Now on to the classes themselves: I’m taking International Communication, Psychology of Interpersonal Communication, and Mandarin 1. That’s 12 units here since each course is 3 units and Mandarin is two courses – one oral, one written. And man, the classes seem like a LOT of work. COMM and Psych each have 10-page research papers and 3 group presentations! In addition to the Midterms and Finals! Mandarin is all exchange kids so it seems a bit more chill, but it still has 6 quizzes and 8 dictations on top of the Oral and Written Midterms and Finals! This is going to be one crazy busy semester between all the work and all the traveling.
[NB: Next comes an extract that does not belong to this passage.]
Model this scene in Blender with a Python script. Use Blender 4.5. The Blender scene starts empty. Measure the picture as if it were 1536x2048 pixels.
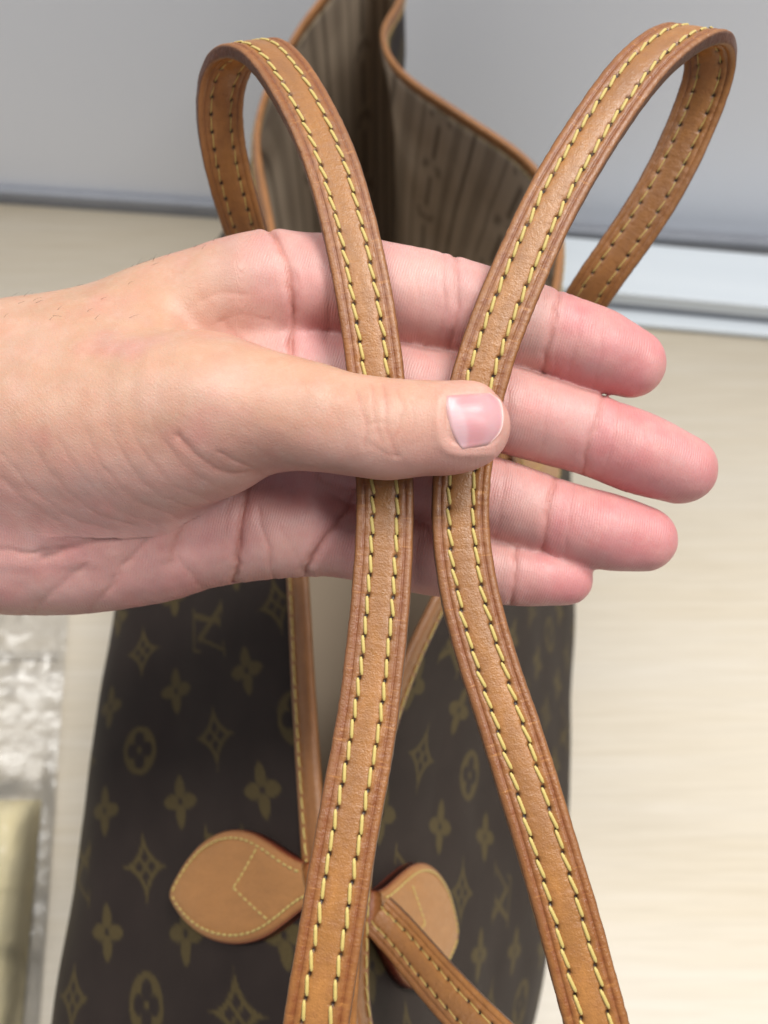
import bpy, math, random
import numpy as np
import openvdb
from mathutils import Matrix, Vector
from mathutils.bvhtree import BVHTree

random.seed(3)
rng = np.random.default_rng(3)
S = bpy.context.scene
COL = S.collection

# ------------------------------------------------------------------ camera
FPX = 1538.0                                    # focal length in pixels of the 1536 x 2048 photograph
PITCH = math.radians(62.0)
CAM = np.array([0.0, 0.0, 0.55])
RGT = np.array([1.0, 0.0, 0.0])
FWD = np.array([0.0, math.cos(PITCH), -math.sin(PITCH)])
UPV = np.array([0.0, math.sin(PITCH), math.cos(PITCH)])
cd = bpy.data.cameras.new('camera')
cam = bpy.data.objects.new('camera', cd)
COL.objects.link(cam)
cam.location = CAM
cam.rotation_euler = (math.pi / 2 - PITCH, 0, 0)
cd.sensor_fit = 'VERTICAL'
cd.sensor_height = 36.0
cd.lens = 36.0 * FPX / 2048.0
cd.clip_start = 0.01
cd.clip_end = 50.0
cd.dof.use_dof = True
cd.dof.focus_distance = 0.168
cd.dof.aperture_fstop = 12.5
S.camera = cam

# ------------------------------------------------------------------ light and exposure
w = bpy.data.worlds.new('World')
S.world = w
w.use_nodes = True
bg = w.node_tree.nodes['Background']
bg.inputs['Color'].default_value = (0.80, 0.87, 1.0, 1)
bg.inputs['Strength'].default_value = 0.30


def area(name, loc, target, sx, sy, power, col):
    ld = bpy.data.lights.new(name, 'AREA')
    ld.shape = 'RECTANGLE'
    ld.size, ld.size_y, ld.energy, ld.color = sx, sy, power, col
    o = bpy.data.objects.new(name, ld)
    COL.objects.link(o)
    o.location = loc
    o.rotation_euler = (Vector(target) - Vector(loc)).to_track_quat('-Z', 'Y').to_euler()
    return o


area('ceiling_or_fill_lamp', (0.90, -0.15, 2.0), (0.05, 0.30, 0.2), 0.35, 1.3, 23, (1.0, 0.985, 0.955))
area('ceiling_or_fill_lamp', (-0.80, 0.35, 2.1), (0.0, 0.30, 0.2), 0.35, 1.3, 22, (1.0, 0.985, 0.955))  # fill lamp, added to brighten the left side of the table
area('ceiling_or_fill_lamp', (0.88, 0.72, 2.1), (0.0, 0.30, 0.2), 0.30, 0.9, 40, (1.0, 0.98, 0.945))
vs = S.view_settings
vs.view_transform = 'Standard'
vs.look = 'None'
vs.exposure = -0.18
vs.gamma = 1.0
vs.use_curve_mapping = False
cy = S.cycles
cy.max_bounces, cy.diffuse_bounces, cy.glossy_bounces, cy.transmission_bounces = 6, 3, 3, 4
cy.transparent_max_bounces = 8
cy.adaptive_threshold = 0.015
cy.caustics_reflective = cy.caustics_refractive = False


# ------------------------------------------------------------------ geometry helpers
def P(px, py, d):
    px, py, d = np.asarray(px, float), np.asarray(py, float), np.asarray(d, float)
    a = ((px - 768) / FPX * d)[..., None]
    b = (-(py - 1024) / FPX * d)[..., None]
    return CAM + a * RGT + b * UPV + d[..., None] * FWD


def Pz(px, py, z):
    r = P(px, py, 1.0) - CAM
    return CAM + r * ((z - CAM[2]) / r[2])


def camdir(v):                                   # (right, up, towards camera) -> world
    v = np.asarray(v, float)
    return v[..., 0:1] * RGT + v[..., 1:2] * UPV - v[..., 2:3] * FWD


def proj(W):
    q = W - CAM
    d = q @ FWD
    return 768 + FPX * (q @ RGT) / d, 1024 - FPX * (q @ UPV) / d, d


def catmull(pts, n, closed=False):
    pts = np.asarray(pts, float)
    m = len(pts)
    out = []
    segs = m if closed else m - 1
    for i in range(segs):
        if closed:
            p0, p1, p2, p3 = pts[(i - 1) % m], pts[i], pts[(i + 1) % m], pts[(i + 2) % m]
        else:
            p1, p2 = pts[i], pts[i + 1]
            p0 = pts[i - 1] if i > 0 else 2 * p1 - p2
            p3 = pts[i + 2] if i + 2 < m else 2 * p2 - p1
        t = np.linspace(0, 1, n, endpoint=False).reshape(-1, *[1] * (pts.ndim - 1))
        out.append(0.5 * (2 * p1 + (p2 - p0) * t + (2 * p0 - 5 * p1 + 4 * p2 - p3) * t ** 2 + (3 * p1 - p0 - 3 * p2 + p3) * t ** 3))
    if not closed:
        out.append(pts[-1:])
    return np.concatenate(out)


def resample(pts, step, extra=None):
    s = np.concatenate([[0], np.cumsum(np.linalg.norm(np.diff(pts[:, :3], axis=0), axis=1))])
    n = max(4, int(s[-1] / step))
    q = np.linspace(0, s[-1], n + 1)
    return np.stack([np.interp(q, s, pts[:, k]) for k in range(pts.shape[1])], 1), q


def gsmooth(a, k, closed=False):
    x = np.arange(-3 * k, 3 * k + 1)
    g = np.exp(-0.5 * (x / k) ** 2)
    g /= g.sum()
    pad = np.pad(a, ((3 * k, 3 * k), (0, 0)), mode='wrap' if closed else 'edge')
    return np.stack([np.convolve(pad[:, i], g, 'valid') for i in range(a.shape[1])], 1)


def nrm(a):
    return a / np.maximum(np.linalg.norm(a, axis=-1, keepdims=True), 1e-12)


def vnoise(p, scale, seed=0):                    # smooth value noise, p (N,3) -> [-1,1]
    q = np.asarray(p) * scale + seed * 17.13
    i = np.floor(q).astype(np.int64)
    f = q - i
    f = f * f * (3 - 2 * f)
    r = np.zeros(len(q))
    for dx in (0, 1):
        for dy in (0, 1):
            for dz in (0, 1):
                h = (i[:, 0] + dx) * 374761393 + (i[:, 1] + dy) * 668265263 + (i[:, 2] + dz) * 2147483647 + seed * 1013
                h = (h ^ (h >> 13)) * 1274126177
                h = ((h ^ (h >> 16)) & 0xffff) / 32767.5 - 1
                r += h * np.where(dx, f[:, 0], 1 - f[:, 0]) * np.where(dy, f[:, 1], 1 - f[:, 1]) * np.where(dz, f[:, 2], 1 - f[:, 2])
    return r


def mesh(name, verts, faces, smooth=True):
    me = bpy.data.meshes.new(name)
    verts = np.asarray(verts, np.float32)
    faces = np.asarray(faces, np.int32)
    me.vertices.add(len(verts))
    me.vertices.foreach_set('co', verts.ravel())
    k = faces.shape[1]
    me.loops.add(faces.size)
    me.loops.foreach_set('vertex_index', faces.ravel())
    me.polygons.add(len(faces))
    me.polygons.foreach_set('loop_start', np.arange(0, faces.size, k, dtype=np.int32))
    me.polygons.foreach_set('loop_total', np.full(len(faces), k, np.int32))
    if smooth:
        me.polygons.foreach_set('use_smooth', np.ones(len(faces), bool))
    me.update(calc_edges=True)
    me.validate()
    return me


def fattr(me, name, vals):
    a = me.attributes.new(name, 'FLOAT', 'POINT')
    a.data.foreach_set('value', np.asarray(vals, np.float32))


def cattr(me, name, rgb):
    a = me.attributes.new(name, 'FLOAT_COLOR', 'POINT')
    c = np.ones((len(rgb), 4), np.float32)
    c[:, :3] = rgb
    a.data.foreach_set('color', c.ravel())


def vattr(me, name, v):
    a = me.attributes.new(name, 'FLOAT_VECTOR', 'POINT')
    a.data.foreach_set('vector', np.asarray(v, np.float32).ravel())


def obj(name, me, mat=None, parent=None, label=None, cat=None, kind=None, group=None):
    o = bpy.data.objects.new(name, me)
    COL.objects.link(o)
    if mat is not None and me is not None and not me.materials:
        me.materials.append(mat)
    if parent is not None:
        o.parent = parent
    for k, v in (('label', label), ('category', cat), ('kind', kind), ('group', group)):
        if v:
            o[k] = v
    return o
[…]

Also, it’s really weird how the classes seem so disrespectful. In COMM and Psych, there are only about 5 exchange kids in each and the rest is all locals. While the professor is lecturing and teaching, the kids just keep on talking at their normal voice level as if nothing is going on. Some exchange guys even told me how in one class, people were answering their phones in the middle of lecture and one guy was sitting on his desk with his back towards the professor so he could carry on a conversation with his friends better. I thought the conversation would die down after a while, once the professor got into the swing of things and they had caught up on each other’s summers, but they kept talking throughout the whole 2 hour lecture. And the professors don’t acknowledge it at all. They will just talk louder over the class roar without once asking them to quiet down. I don’t understand it.

That’s it for now. I’m off to Macau tomorrow – the Vegas of the East! – and just booked my flight ticket to Taiwan for next weekend, so this should be an exciting fortnight.